Known for her acapella group Sweet Honey in the Rock, writer, composer, educator, and civil rights activist Bernice Johnson Reagon, Ph.D. died at age 81 on July 16. Reagon’s daughter Thoshi Reagon posted the announcement on her Facebook page on July 17.
“I was here before I came, and when I die, I am not leaving,” Johnson Reagon once said.
Before starting the acapella group in 1973, Sweet Honey in the Rock, Reagon had an important role as an activist and founder of The Freedom Singers in 1962. The group started through the Student Nonviolent Coordinating Committee (SNCC), founded in 1960 at Shaw University in Raleigh, North Carolina. Equal justice and voter education were issues for SNCC that resonated in Reagon’s music.

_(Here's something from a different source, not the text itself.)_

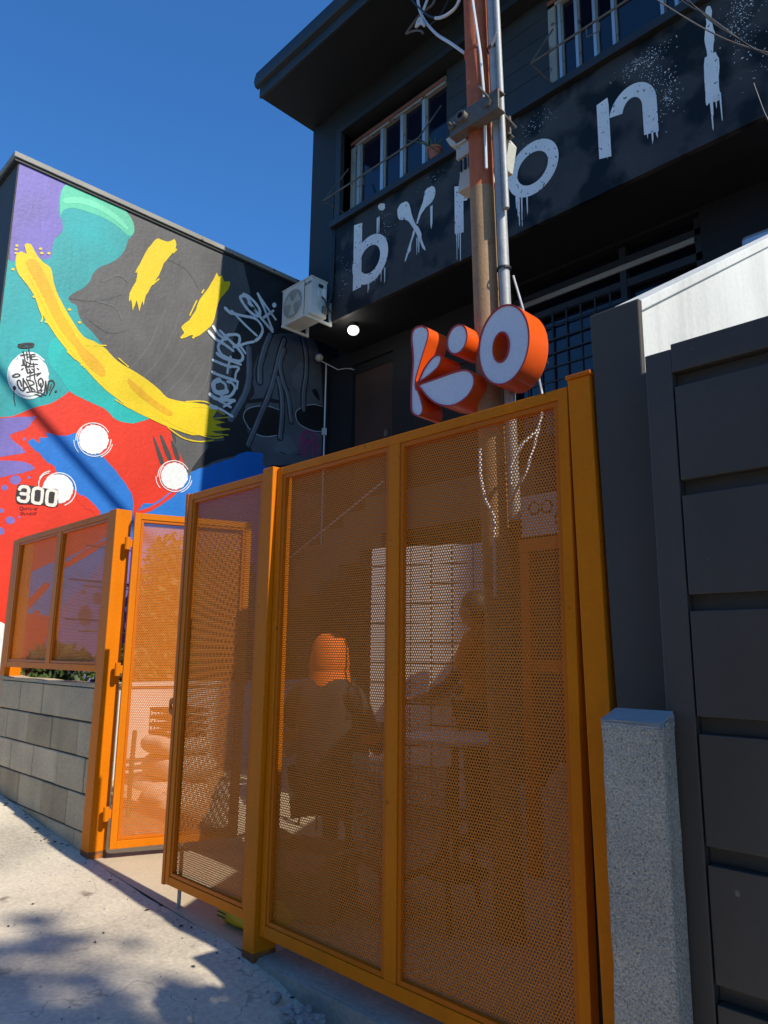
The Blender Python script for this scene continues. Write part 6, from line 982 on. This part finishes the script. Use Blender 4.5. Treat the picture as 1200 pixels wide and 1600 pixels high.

District residents Attorney Timothy Jenkins and his wife Lauretta Jenkins were involved in SNCC. Timothy was a co-founder of the organization, and Lauretta was a fundraiser and researcher. Lauretta shared her thoughts about Reagon.
“Bernice’s strong voice and presence will always be in my heart. She was magnificent and carried us through so much,” she told The Informer.
Reagon’s Impactful Contribution
Born in Albany, Georgia, Reagon studied music at Albany College (now Albany University) and Spelman College, where she received her undergraduate degree. Reagon received her Ph.D. from Howard University and was a professor emerita at American University.
In 2022, the multi-Grammy Award-winning group Sweet Honey kicked off a three-year 50th-anniversary tour with a concert at Strathmore Music Hall in Bethesda, Maryland. Carol Maillard, an original member of the group, recalled the beginnings of the group of ladies in song.
“When we started at the DC Black Repertory Theater at Georgia Avenue and Farragut St., NW, there was a music training where Bernice was our teacher – she gave us everything she knew,” said Maillard about Reagon.
In 2022, Reagon and her composer, singer and activist daughter Toshi premiered an opera based on Octavia Butler’s “Parable of the Sower.” This production also took place at Strathmore. The mother-daughter collaborators composed the music and lyrics for the opera.
Arrangements for a public celebration of life are forthcoming.